It was the best-selling game of June, with IGN calling it “the most accessible game design tool ever created, and that core is just one part of a greater whole…”

Since its launch three weeks ago, fans have already built over 2 million custom stages, NPR notes — but the real news is that Super Mario Maker 2 finally represents a shift in Nintendo’s attitude towards its fan community:
It’s Nintendo’s reliance on the creative spirit of these dedicated players that makes the Super Mario Maker series such a quietly radical property within the Nintendo canon… By loosening its grip on a beloved property and tossing the keys to the player community, Nintendo feeds into the fan-obsessive tendencies they’ve previously refused. With the Super Mario Maker series, Nintendo acknowledges the history of competitive speedrunning, tournament play, and even the masochistic fan games that have made their games visible and interesting in an entirely different way. It’s the rare Nintendo game that is depending on those players, creators, and spectators to keep it alive. Super Mario Maker 2 has only been out for a few weeks, but already we’ve seen how the game’s deceptively complex course editor has led to the community making some astounding levels…

Nintendo has always been old-school in the way they rely on offline experiences, downplaying the kind of online communities that other developers prioritize. Ironically, it is that indifference that has made fan communities formed around Nintendo games feel singular and special — they’re smaller, more intimate, and regulated by the players themselves. With the Super Mario Maker franchise, Nintendo finally acknowledges the power and influence of its most obsessive fans — by creating something that couldn’t thrive without them.

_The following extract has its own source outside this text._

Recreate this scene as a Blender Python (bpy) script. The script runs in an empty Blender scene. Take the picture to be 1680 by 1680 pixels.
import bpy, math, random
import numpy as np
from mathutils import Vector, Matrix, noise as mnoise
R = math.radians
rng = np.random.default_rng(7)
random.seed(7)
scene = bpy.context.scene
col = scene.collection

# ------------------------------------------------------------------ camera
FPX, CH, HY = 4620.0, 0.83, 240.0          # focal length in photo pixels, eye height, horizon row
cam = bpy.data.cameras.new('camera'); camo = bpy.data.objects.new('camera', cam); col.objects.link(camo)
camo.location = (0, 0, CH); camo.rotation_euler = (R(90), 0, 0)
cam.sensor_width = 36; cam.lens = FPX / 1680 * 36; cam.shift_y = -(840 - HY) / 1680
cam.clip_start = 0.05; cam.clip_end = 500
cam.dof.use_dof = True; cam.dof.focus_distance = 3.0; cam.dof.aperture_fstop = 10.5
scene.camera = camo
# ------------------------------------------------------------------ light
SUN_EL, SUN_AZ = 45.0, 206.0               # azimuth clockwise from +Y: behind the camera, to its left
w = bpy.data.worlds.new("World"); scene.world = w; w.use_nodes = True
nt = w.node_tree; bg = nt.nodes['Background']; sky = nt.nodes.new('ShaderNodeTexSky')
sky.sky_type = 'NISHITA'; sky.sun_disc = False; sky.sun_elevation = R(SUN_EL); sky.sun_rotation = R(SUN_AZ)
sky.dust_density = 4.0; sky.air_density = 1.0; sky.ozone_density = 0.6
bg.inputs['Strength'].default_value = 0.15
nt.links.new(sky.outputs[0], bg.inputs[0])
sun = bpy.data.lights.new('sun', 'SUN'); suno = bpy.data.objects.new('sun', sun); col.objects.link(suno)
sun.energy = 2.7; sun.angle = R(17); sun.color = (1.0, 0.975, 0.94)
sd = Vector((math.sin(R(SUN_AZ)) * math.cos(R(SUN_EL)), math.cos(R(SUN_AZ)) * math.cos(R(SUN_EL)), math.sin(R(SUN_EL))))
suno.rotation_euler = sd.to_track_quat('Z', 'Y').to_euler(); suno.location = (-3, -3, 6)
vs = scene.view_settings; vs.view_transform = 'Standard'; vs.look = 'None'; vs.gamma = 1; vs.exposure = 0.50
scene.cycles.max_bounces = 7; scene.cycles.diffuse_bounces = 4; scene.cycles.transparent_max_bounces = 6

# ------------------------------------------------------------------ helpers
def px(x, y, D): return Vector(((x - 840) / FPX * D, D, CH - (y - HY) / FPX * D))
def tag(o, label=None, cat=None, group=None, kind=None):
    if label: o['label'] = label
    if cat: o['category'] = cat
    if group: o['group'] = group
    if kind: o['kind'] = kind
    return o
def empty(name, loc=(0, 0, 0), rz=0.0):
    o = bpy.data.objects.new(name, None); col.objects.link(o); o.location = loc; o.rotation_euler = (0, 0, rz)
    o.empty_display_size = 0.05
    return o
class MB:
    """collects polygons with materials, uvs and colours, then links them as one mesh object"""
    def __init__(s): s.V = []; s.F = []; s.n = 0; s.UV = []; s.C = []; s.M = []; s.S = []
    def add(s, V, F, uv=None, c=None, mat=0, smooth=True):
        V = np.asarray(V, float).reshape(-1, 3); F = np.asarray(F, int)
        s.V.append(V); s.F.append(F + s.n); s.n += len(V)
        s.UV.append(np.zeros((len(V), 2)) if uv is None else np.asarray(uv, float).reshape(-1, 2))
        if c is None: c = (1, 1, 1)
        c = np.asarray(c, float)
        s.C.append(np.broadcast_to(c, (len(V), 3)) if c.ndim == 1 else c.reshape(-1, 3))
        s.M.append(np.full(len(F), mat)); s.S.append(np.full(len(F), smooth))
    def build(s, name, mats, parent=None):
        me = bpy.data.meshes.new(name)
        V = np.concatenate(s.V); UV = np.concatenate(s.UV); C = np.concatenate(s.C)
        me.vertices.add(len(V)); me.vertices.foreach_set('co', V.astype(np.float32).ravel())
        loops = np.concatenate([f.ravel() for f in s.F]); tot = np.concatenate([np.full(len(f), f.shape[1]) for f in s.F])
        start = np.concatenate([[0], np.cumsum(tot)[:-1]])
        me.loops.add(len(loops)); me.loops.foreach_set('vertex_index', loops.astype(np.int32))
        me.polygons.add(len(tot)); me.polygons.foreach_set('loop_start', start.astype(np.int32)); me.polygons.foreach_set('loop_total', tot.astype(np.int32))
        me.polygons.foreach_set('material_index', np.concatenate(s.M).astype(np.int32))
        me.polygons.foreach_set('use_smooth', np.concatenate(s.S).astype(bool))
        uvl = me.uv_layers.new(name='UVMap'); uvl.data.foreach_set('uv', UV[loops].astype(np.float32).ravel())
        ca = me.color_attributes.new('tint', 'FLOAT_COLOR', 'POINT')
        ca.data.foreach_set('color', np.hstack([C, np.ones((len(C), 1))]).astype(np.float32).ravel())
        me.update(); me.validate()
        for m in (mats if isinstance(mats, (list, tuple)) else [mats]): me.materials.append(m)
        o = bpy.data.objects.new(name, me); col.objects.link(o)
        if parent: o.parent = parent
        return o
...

IGN argues that “it’s astonishing how incredibly well it’s all held together in one cohesive package… It does nearly everything better than its already excellent predecessor, introducing some incredible new ideas, level styles, building items, and so much more – all while maintaining the charm of Mario games we know and love.”

And Slashdot reader omfglearntoplay writes “If you like old games from the 1980s, this is your game.”